EXERCISE
Without the pictures, print the lines running from the beginning of the material to the line containing "D = bpy.data;", both ends included.

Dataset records
────────────────

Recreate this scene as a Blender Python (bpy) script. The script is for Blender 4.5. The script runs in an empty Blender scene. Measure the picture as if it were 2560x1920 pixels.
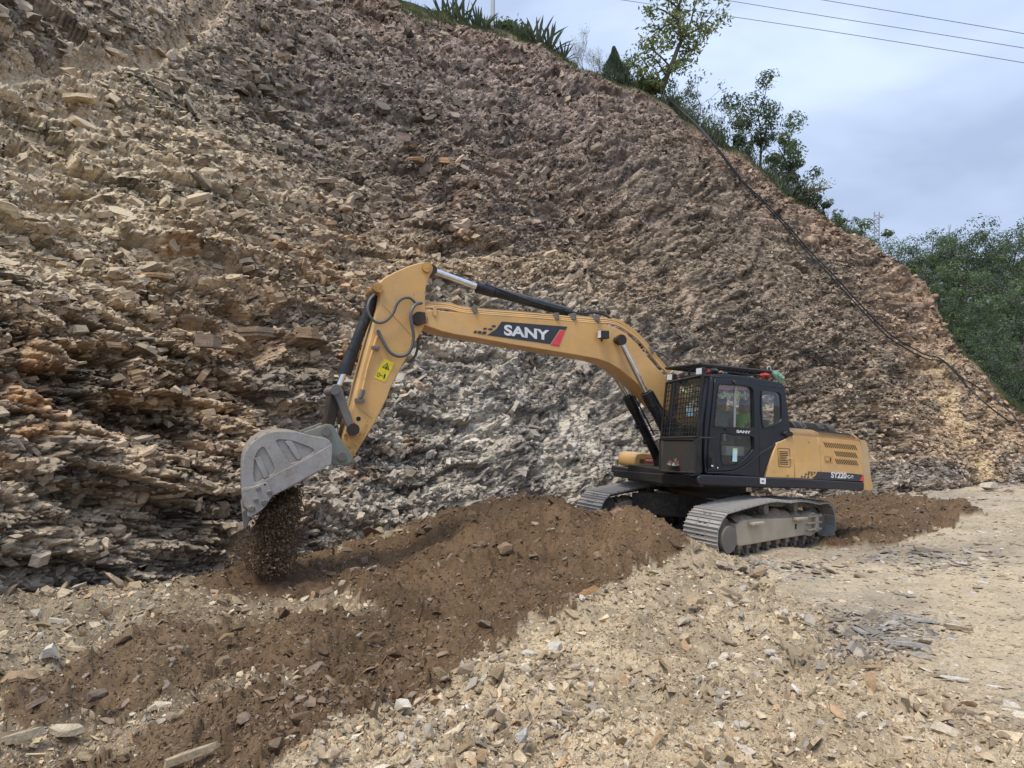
import bpy, bmesh, math, random
import numpy as np
from mathutils import Matrix, Vector, Euler
random.seed(7); rng = np.random.default_rng(11)
D = bpy.data; C = bpy.context; SC = C.scene; COL = SC.collection

# ------------------------------------------------------------------ camera, sky, sun, exposure
F = 1495.0; PIT = 0.0847            # focal length in pixels of a 2560 px wide picture, upward pitch
cam = D.objects.new('camera', D.cameras.new('camera')); COL.objects.link(cam)
cam.data.sensor_width = 36; cam.data.lens = F/2560*36; cam.data.clip_end = 2000; cam.data.clip_start = 0.05
cam.location = (0, 0, 0); cam.rotation_euler = (math.pi/2 + PIT, 0, 0); SC.camera = cam

w = D.worlds.new('World'); SC.world = w; w.use_nodes = True
SUN_EL, SUN_AZ = math.radians(64), math.radians(216)      # azimuth clockwise from +Y
nt = w.node_tree; nt.nodes.clear()
def wn(t, **k):
    n = nt.nodes.new(t)
    for a, b in k.items(): setattr(n, a, b)
    return n
out = wn('ShaderNodeOutputWorld'); bg = wn('ShaderNodeBackground'); nt.links.new(bg.outputs[0], out.inputs[0])
sky = wn('ShaderNodeTexSky', sky_type='NISHITA', sun_disc=False, sun_elevation=SUN_EL, sun_rotation=SUN_AZ)
tc = wn('ShaderNodeTexCoord'); mp = wn('ShaderNodeMapping'); mp.inputs['Scale'].default_value = (1.3, 1.3, 2.6)
nt.links.new(tc.outputs['Generated'], mp.inputs[0])
n1 = wn('ShaderNodeTexNoise'); n1.inputs['Scale'].default_value = 2.2; n1.inputs['Detail'].default_value = 4; n1.inputs['Roughness'].default_value = .5; n1.inputs['Distortion'].default_value = .35
nt.links.new(mp.outputs[0], n1.inputs[0])
cr = wn('ShaderNodeValToRGB'); cr.color_ramp.elements[0].position = .36; cr.color_ramp.elements[1].position = .66
cr.color_ramp.elements[0].color = (3.1, 3.72, 5.1, 1); cr.color_ramp.elements[1].color = (4.9, 5.8, 7.5, 1)
nt.links.new(n1.outputs[0], cr.inputs[0])
mx = wn('ShaderNodeMix', data_type='RGBA'); mx.inputs[0].default_value = .82
nt.links.new(sky.outputs[0], mx.inputs[6]); nt.links.new(cr.outputs[0], mx.inputs[7])
sxyz = wn('ShaderNodeSeparateXYZ'); nt.links.new(tc.outputs['Generated'], sxyz.inputs[0])
mr = wn('ShaderNodeMapRange'); mr.inputs[1].default_value = 0; mr.inputs[2].default_value = 1; mr.inputs[3].default_value = .72; mr.inputs[4].default_value = 1.35; nt.links.new(sxyz.outputs[2], mr.inputs[0])
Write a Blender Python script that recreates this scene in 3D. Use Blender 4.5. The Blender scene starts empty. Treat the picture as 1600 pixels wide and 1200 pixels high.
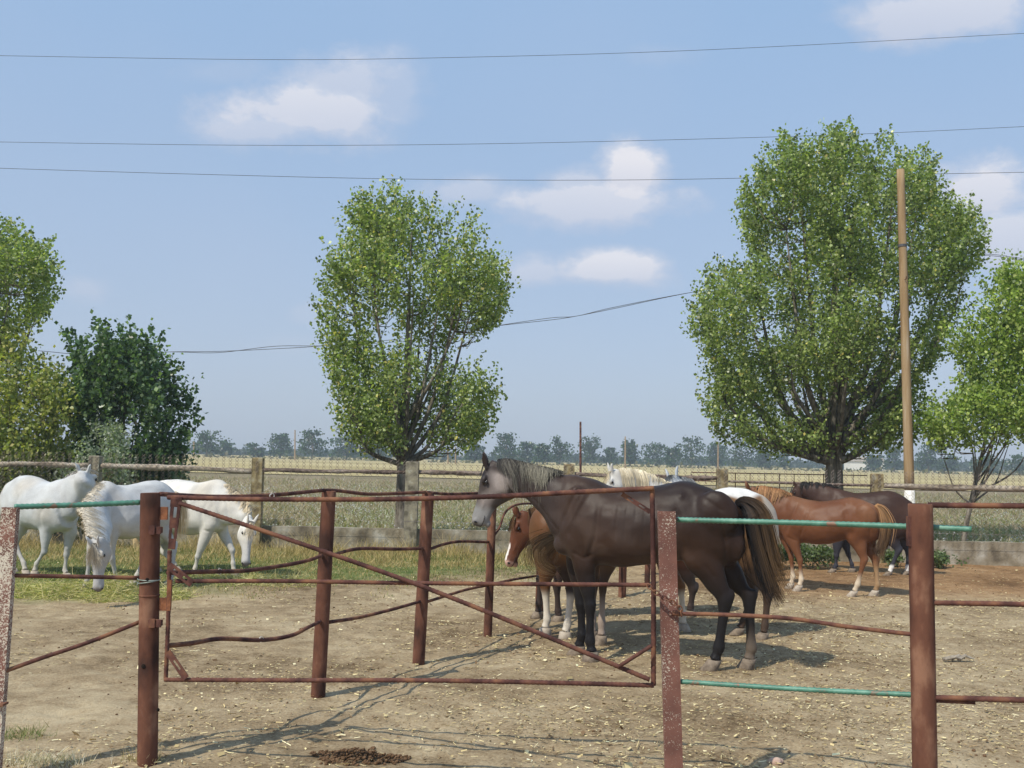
import bpy, math, random
import numpy as np
from mathutils import Vector, Matrix, noise as mnoise
rnd = random.Random(7)
rng = np.random.default_rng(7)
R = math.radians
scene = bpy.context.scene
C = scene.collection

# ------------------------------------------------------------------ camera
FPX = 1555.0; EYE = 1.75
PITCH = math.atan(113/FPX); ROLL = R(1.3)
Fv = Vector((0, math.cos(PITCH), math.sin(PITCH)))
R0 = Vector((1, 0, 0)); U0 = Vector((0, -math.sin(PITCH), math.cos(PITCH)))
Rv = math.cos(ROLL)*R0 + math.sin(ROLL)*U0
Uv = -math.sin(ROLL)*R0 + math.cos(ROLL)*U0
EYEP = Vector((0, 0, EYE))
cd = bpy.data.cameras.new('camera'); cam = bpy.data.objects.new('camera', cd); C.objects.link(cam)
cd.sensor_width = 36; cd.lens = FPX/1600*36; cd.clip_start = 0.1; cd.clip_end = 6000
m = Matrix(((Rv.x, Uv.x, -Fv.x, 0), (Rv.y, Uv.y, -Fv.y, 0), (Rv.z, Uv.z, -Fv.z, EYE), (0, 0, 0, 1)))
cam.matrix_world = m
scene.camera = cam

def ray(px, py): return (Fv*FPX + Rv*(px-800) + Uv*(600-py)).normalized()
def G(px, py):
    d = ray(px, py); t = -EYE/d.z; return EYEP + d*t
def at(px, py, Y):
    d = ray(px, py); return EYEP + d*(Y/d.y)

# ------------------------------------------------------------------ light
SUN_EL = R(49); SH = Vector((0.70, 0.71, 0)).normalized()       # direction shadows fall
sd = bpy.data.lights.new('sun', 'SUN'); sun = bpy.data.objects.new('sun', sd); C.objects.link(sun)
sd.energy = 3.9; sd.angle = R(0.5); sd.color = (1.0, 0.94, 0.82)
L = Vector((SH.x*math.cos(SUN_EL), SH.y*math.cos(SUN_EL), -math.sin(SUN_EL)))
sun.rotation_euler = L.to_track_quat('-Z', 'Y').to_euler()
world = bpy.data.worlds.new('World'); scene.world = world; world.use_nodes = True
nt = world.node_tree; nt.nodes.clear()
def N(nt, typ, **kw):
    n = nt.nodes.new(typ)
    for k, v in kw.items(): setattr(n, k, v)
    return n
out = N(nt, 'ShaderNodeOutputWorld'); bg = N(nt, 'ShaderNodeBackground')
bg.inputs['Strength'].default_value = 0.14
sky = N(nt, 'ShaderNodeTexSky', sky_type='NISHITA'); sky.sun_disc = False
sky.sun_elevation = SUN_EL
sky.sun_rotation = math.atan2(-SH.x, -SH.y)
sky.altitude = 50; sky.air_density = 1.0; sky.dust_density = 1.6; sky.ozone_density = 2.2
tc = N(nt, 'ShaderNodeTexCoord')
def M2(op, a, b=None, nt=nt, clamp=False):
    n = nt.nodes.new('ShaderNodeMath'); n.operation = op; n.use_clamp = clamp
    for i, v in enumerate((a, b)):
        if v is None: continue
        if isinstance(v, (int, float)): n.inputs[i].default_value = v
        else: nt.links.new(v, n.inputs[i])
    return n.outputs[0]
nz = N(nt, 'ShaderNodeTexNoise'); nz.inputs['Scale'].default_value = 12; nz.inputs['Detail'].default_value = 9; nz.inputs['Roughness'].default_value = 0.62
mpn = N(nt, 'ShaderNodeMapping'); mpn.inputs['Scale'].default_value = (1, 1, 1.7)
nt.links.new(tc.outputs['Generated'], mpn.inputs[0]); nt.links.new(mpn.outputs[0], nz.inputs['Vector'])
nz2 = N(nt, 'ShaderNodeTexNoise'); nz2.inputs['Scale'].default_value = 3.2; nz2.inputs['Detail'].default_value = 3
nt.links.new(tc.outputs['Generated'], nz2.inputs['Vector'])
# clouds: (px, py, half width px, half height px, strength)
clouds = [(490, 178, 150, 50, .8), (545, 130, 95, 50, .6), (430, 200, 110, 30, .6), (610, 150, 60, 60, .35), (905, 320, 150, 38, .75), (985, 268, 60, 44, .95), (900, 285, 70, 30, .6), (720, 300, 80, 28, .5),
          (960, 422, 105, 30, .85), (830, 425, 60, 26, .55), (1540, 300, 70, 46, .85), (1590, 365, 80, 42, .7),
          (1460, 14, 140, 45, .75), (130, 450, 42, 24, .3), (485, 488, 40, 18, .2), (440, 540, 60, 18, .12), (1030, 88, 60, 20, .13), (350,110,70,22,.18)]
total = None; highs = None
for (cx, cy, a, b, s) in clouds:
    d = ray(cx, cy); r_ = (ray(cx+60, cy)-ray(cx-60, cy)).normalized(); u_ = r_.cross(d).normalized()
    def dot(v):
        n = N(nt, 'ShaderNodeVectorMath', operation='DOT_PRODUCT'); n.inputs[1].default_value = v
        nt.links.new(tc.outputs['Generated'], n.inputs[0]); return n.outputs['Value']
    du = M2('DIVIDE', dot(r_), a*1.25/FPX); dv = M2('DIVIDE', dot(u_), b*1.35/FPX)
    fr = M2('GREATER_THAN', dot(d), 0.5)
    q = M2('SQRT', M2('ADD', M2('MULTIPLY', du, du), M2('MULTIPLY', dv, dv)))
    k = M2('SUBTRACT', M2('ADD', 0.95, M2('MULTIPLY', M2('SUBTRACT', nz.outputs['Fac'], 0.5), 1.9)), q)
    k = M2('MULTIPLY', M2('MULTIPLY', M2('POWER', M2('MULTIPLY', k, 1.85, clamp=True), 1.2), s), fr)
    sh = M2('MULTIPLY', k, M2('ADD', 0.5, M2('MULTIPLY', dv, 0.5), clamp=True))
    total = k if total is None else M2('MAXIMUM', total, k)
    highs = sh if highs is None else M2('MAXIMUM', highs, sh)
thin = M2('MULTIPLY', M2('SUBTRACT', nz2.outputs['Fac'], 0.45, clamp=True), 0.35)
total = M2('ADD', total, thin, clamp=True)
ccol = N(nt, 'ShaderNodeMix', data_type='RGBA')
ccol.inputs[6].default_value = (3.9, 4.2, 5.1, 1); ccol.inputs[7].default_value = (5.6, 5.6, 6.0, 1)
nt.links.new(M2('MULTIPLY', highs, 1.6, clamp=True), ccol.inputs[0])
hsv = N(nt, 'ShaderNodeMix', data_type='RGBA', blend_type='MULTIPLY'); hsv.inputs[0].default_value = 1
SKYMUL = (1.12, 1.05, 1.12, 1)
hsv.inputs[7].default_value = SKYMUL
nt.links.new(sky.outputs[0], hsv.inputs[6])
mx = N(nt, 'ShaderNodeMix', data_type='RGBA')
sxyz = N(nt, 'ShaderNodeSeparateXYZ'); nt.links.new(tc.outputs['Generated'], sxyz.inputs[0])
hz = N(nt, 'ShaderNodeMix', data_type='RGBA')          # morning haze veil: paler low, bluer high
hz.inputs[6].default_value = (3.3, 3.8, 4.55, 1); hz.inputs[7].default_value = (2.45, 3.7, 5.45, 1)
nt.links.new(M2('POWER', M2('MULTIPLY', sxyz.outputs[2], 2.3, clamp=True), .8), hz.inputs[0])
veil = N(nt, 'ShaderNodeMix', data_type='RGBA'); veil.inputs[0].default_value = .8
nt.links.new(hsv.outputs[2], veil.inputs[6]); nt.links.new(hz.outputs[2], veil.inputs[7])
nt.links.new(total, mx.inputs[0]); nt.links.new(veil.outputs[2], mx.inputs[6]); nt.links.new(ccol.outputs[2], mx.inputs[7])
nt.links.new(mx.outputs[2], bg.inputs['Color']); nt.links.new(bg.outputs[0], out.inputs[0])
scene.view_settings.view_transform = 'Standard'; scene.view_settings.look = 'None'
scene.view_settings.exposure = 0.06; scene.view_settings.gamma = 1.0
scene.cycles.volume_step_rate = 4
scene.cycles.volume_bounces = 0
scene.cycles.max_bounces = 6

# ------------------------------------------------------------------ materials
def newmat(name):
    mt = bpy.data.materials.new(name); mt.use_nodes = True; t = mt.node_tree
    p = t.nodes['Principled BSDF']; return mt, t, p
def ramp(t, fac, stops):
    n = t.nodes.new('ShaderNodeValToRGB'); cr = n.color_ramp
    while len(cr.elements) < len(stops): cr.elements.new(0.5)
    for e, (pos, c) in zip(cr.elements, stops): e.position = pos; e.color = (*c, 1)
    t.links.new(fac, n.inputs[0]); return n.outputs[0]
def nnoise(t, scale, detail=4, rough=.55, vec=None, mapscale=None, dist=0):
    n = t.nodes.new('ShaderNodeTexNoise'); n.inputs['Scale'].default_value = scale
    n.inputs['Detail'].default_value = detail; n.inputs['Roughness'].default_value = rough; n.inputs['Distortion'].default_value = dist
    if vec is None:
        c = t.nodes.new('ShaderNodeTexCoord'); vec = c.outputs['Object']
    if mapscale:
        mp = t.nodes.new('ShaderNodeMapping'); mp.inputs['Scale'].default_value = mapscale; t.links.new(vec, mp.inputs[0]); vec = mp.outputs[0]
    t.links.new(vec, n.inputs['Vector']); return n.outputs['Fac']
def bump(t, p, h, strength=.5, dist=.01):
    b = t.nodes.new('ShaderNodeBump'); b.inputs['Strength'].default_value = strength; b.inputs['Distance'].default_value = dist
    t.links.new(h, b.inputs['Height']); t.links.new(b.outputs[0], p.inputs['Normal'])
def mixc(t, fac, a, b, bt='MIX'):
    n = t.nodes.new('ShaderNodeMix'); n.data_type = 'RGBA'; n.blend_type = bt
    for s, v in ((0, fac), (6, a), (7, b)):
        if isinstance(v, (int, float)): n.inputs[s].default_value = v
        elif isinstance(v, tuple): n.inputs[s].default_value = (*v, 1) if len(v) == 3 else v
        else: t.links.new(v, n.inputs[s])
    return n.outputs[2]
def noisemat(name, stops, scale=8, detail=5, rough=.85, spec=.3, bs=.5, bd=.01, mapscale=None, bscale=None):
    mt, t, p = newmat(name)
    f = nnoise(t, scale, detail, mapscale=mapscale)
    t.links.new(ramp(t, f, stops), p.inputs['Base Color'])
    p.inputs['Roughness'].default_value = rough; p.inputs['Specular IOR Level'].default_value = spec
    if bs: bump(t, p, nnoise(t, bscale or scale*3, 5, mapscale=mapscale), bs, bd)
    return mt
RUST = noisemat('rusty_steel', [(.38, (.06, .028, .024)), (.5, (.125, .055, .042)), (.64, (.22, .105, .058))], 9, 7, .85, .15, .5, .004, bscale=60)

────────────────

EXERCISE RESULT
Recreate this scene as a Blender Python (bpy) script. The script is for Blender 4.5. The script runs in an empty Blender scene. Measure the picture as if it were 2560x1920 pixels.
import bpy, bmesh, math, random
import numpy as np
from mathutils import Matrix, Vector, Euler
random.seed(7); rng = np.random.default_rng(11)
D = bpy.data; C = bpy.context; SC = C.scene; COL = SC.collection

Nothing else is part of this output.